I think it was Larry Niven that observed that most stories are judged by something like character, plot, theme, etc., and that one of the distinguishing characteristics of science fiction is that you have to add the background to the list of things to look at. But only a vanishingly small set of works ever managed to have character, plot, theme, and the other characteristics firing on all cylinders as it was; asking for a work to have all that and also be 5 out of 5 on the new setting it establishes as well is way too much to ask of a work. With this sort of story, as a reader you are putting all your chips on the setting. Going in to this sort of work you should expect the conventional measures of a story to at least take a hit, and in many cases a fairly large one. And of course, if that's not what you want, then you're not going to enjoy it and I have no problem with that. This is less a "defense" than an explanation, that if you didn't particularly enjoy this, I'd suggest staying away from the entire subgenre because the entire SCP subgenre is structurally prone to these issues from the very foundation on up.

(To give another example, Greg Egan has a number of works in which he fiddles with the laws of physics, to do things like have two time dimensions and two spatial dimensions, then works out how that actually affects physics using math rather than intuition and write stories in the resulting universes. This is such an investment into the setting that I don't find it all that surprising that I don't find the characters all that compelling per se. There just isn't the room. But you can't get that setting anywhere else.)

I agree sci-fi is an outlier on this, but I also think all stories compete on setting to some extent. Fantasy most obviously (Tolkien, JK Rowling). But also for example the Jazz Age setting of The Great Gatsby contributed a lot to the novel's popularity and was a bit fictionalized, hard boiled detective writers like Hammett or Chandler wrote about a crime-filled world that was fictionalized for appeal, historical romances about lords and ladies are super fictionalized and so on. Writers try to put appeal into everything, that's why they're writers.

  • Larry Niven isn't referring to merely an "unusual" setting in his quote (which I've never managed to find referenced online, unfortunately), but to the way in science fiction you are creating the setting from scratch. Gatsby is set in the Jazz Age, and you can pick up some aspects of it from that, but it is still in the stock set of settings the author expected you to have some ideas about, so it doesn't explain how cars work or how doors open.

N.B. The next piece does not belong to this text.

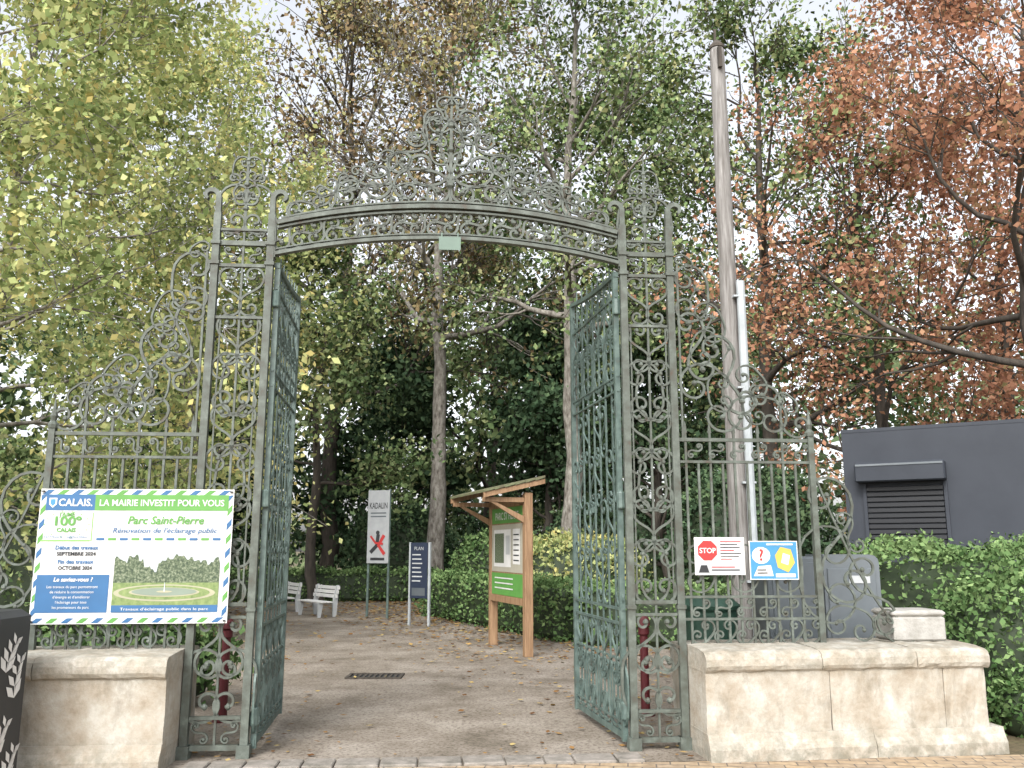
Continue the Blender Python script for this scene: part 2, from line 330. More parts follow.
# ================================================================= FENCES
for sg,s0,lab in ((-1,-2.58,'ornate green iron railing on stone wall with banner tied on'),(1,1.44,'ornate green iron railing on stone wall carrying two small signs')):
    fx,fy=g2w(s0,0)
    F=top('iron_railing',lab,'fence',(fx,fy,.82),ROT,'railings flanking the park gate')
    W=1.15; X=lambda d:sg*d
    def Z(z): return z-.82
    m=MB()
    for z,w in ((2.52,.03),(2.33,.022),(1.20,.02),(1.02,.02)): m.strip([(0,Z(z)),(X(W),Z(z))],w,.03)
    nb=10
    for i in range(nb):
        d=.06+i*(W-.08)/nb; m.strip([(X(d),0),(X(d),Z(2.33 if i%2 else 2.6))],.019,.018)
        if i%2==0: m.strip([(X(d),Z(2.58)),(X(d),Z(2.68))],.034,.014,taper=[1,.1])
    for i in range(6):
        d=.1+i*.19
        put(m,(X(d),Z(2.39)),(X(d+.08),Z(2.46)),'S',w=.014)
        put(m,(X(d),Z(1.07)),(X(d+.09),Z(1.15)),'S',w=.014); put(m,(X(d),Z(.88)),(X(d+.09),Z(.97)),'C',w=.014)
        if i%2==0: put(m,(X(d+.02),Z(1.32)),(X(d+.02),Z(1.55)),'C',w=.014)
    m.obj('railing_panel',['iron'],F)
    m=MB(); m.strip([(X(W+.02),0),(X(W+.02),Z(2.56))],.05,.05); m.lathe([(.04,0),(.045,.03),(.02,.06),(.033,.10),(.018,.15),(.003,.24)],(X(W+.02),0,Z(2.56)),8)
    m.obj('end_post',['iron'],F)
    m=MB()
    S=[((.12,3.98),(.12,3.68),'C',-1,.020),((.13,3.56),(.24,3.14),'S',1,.023),
       ((.16,3.02),(.40,2.72),'C',-1,.021),((.36,3.34),(.58,2.86),'S',1,.023),((.56,2.72),(.86,2.70),'C',-1,.021),
       ((.76,2.92),(1.08,2.64),'S',1,.020),((.26,3.66),(.34,3.46),'C',-1,.016),((.60,3.10),(.72,2.96),'C',-1,.016),((.92,2.88),(1.02,2.80),'C',-1,.013),
       ((.06,4.14),(.14,4.08),'C',-1,.014),((.40,3.04),(.42,2.84),'C',1,.015),((.30,3.42),(.24,3.24),'C',1,.013),((.66,2.86),(.72,2.72),'C',1,.013)]
    for p0,p1,k,fl,w in S: put(m,(X(p0[0]),Z(p0[1])),(X(p1[0]),Z(p1[1])),k,flip=fl*sg,w=w,d=.022)
    m.strip([(X(.04),Z(4.1)),(X(.04),Z(2.5))],.018,.018)
    for a,b in ((.20,3.86),(.34,3.60),(.48,3.32),(.70,3.04),(.95,2.90)):
        m.strip([(X(a-.06),Z(b-.10)),(X(a),Z(b))],.014,.012)
        for an in (15,45,80,110):
            q=math.radians(an); m.strip([(X(a),Z(b)),(X(a+.06*math.cos(q)),Z(b+.06*math.sin(q)))],.018,.012,taper=[1,.2])
    m.obj('shoulder_scrollwork',['iron'],F)
    m=MB(); b=W+.05
    S=[((b+.09,2.05),(b+.22,1.30),'S',1,.021),((b+.36,1.42),(b+.52,.98),'S',-1,.019),((b+.10,1.62),(b+.12,1.15),'C',1,.016),((b+.10,.98),(b+.34,.92),'C',-1,.016),((b+.22,1.85),(b+.33,1.62),'S',1,.014),((b+.55,1.02),(b+.72,.90),'C',1,.014)]
    for p0,p1,k,fl,w in S: put(m,(X(p0[0]),Z(p0[1])),(X(p1[0]),Z(p1[1])),k,flip=fl*sg,w=w,d=.02)
    t=np.linspace(0,1,14); m.strip([(X(b+.8*a),Z(.86+1.34*(1-a)**1.7)) for a in t],.016,.018)
    m.obj('end_scrollwork',['iron'],F)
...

And by that, I don't mean the sort of "explain" at an engineering level, but things like "how combadges work" in Star Trek, i.e., when they work, when they don't, what can be sent on them, what failures they are prone to, etc. Even something as fantastic as Tolkien is still generally set in a particular milieu and he is adding very skillful and numerous brush strokes to a genre that existed already.

    You've read many stories set in all the settings you mentioned. You have never read a story in which the fundamental shape of space-time is two time dimensions and two space dimensions before, unless you have also read Dichronauts. This is the supplementary material to the novel, which is mostly not in the novel and is not the story itself, just the background: https://gregegan.net/DICHRONAUTS/01/World.html You don't need that provided for something set in the Jazz Age, or a fantasy story explicitly based on myths that had been floating around for centuries, or a historical fantasy. Someone could write some equivalent, but you don't need it; it's already loaded into your head. That's the point.

> This is such an investment into the setting that I don't find it all that surprising that I don't find the characters all that compelling per se.

His characters do tend to be a little flat, but I think I almost always found them compelling. His books tend to be a physics or mathematics primer, wrapped in a pretty thin plot, but as soon as you poke at that plot-wrapper, most of the time some pretty good social commentary comes steaming out.

I think the SCP is great as a basically perfect infrastructure for playing in this space that makes room for community participation. But absorbing them as a whole into a story is tough. I think you put the basic bargain reasonably well int he following:

>With this sort of story, as a reader you are putting all your chips on the setting. Going in to this sort of work you should expect the conventional measures of a story to at least take a hit, and in many cases a fairly large one. And of course, if that's not what you want, then you're not going to enjoy it and I have no problem with that.

Where I would challenge that as it relates to TINAMD is I am not sure it fully succeeds even against this basic bargain. By contrast I would note Annihilation which is exactly as you describe, light on characters and plot and entirely about setting, and I think it sticks the landing on those terms in ways this book could have. But still, love its premise, love the traction its getting and I think the healthier way to engage with it is to cheer it on for its successes, which are significant.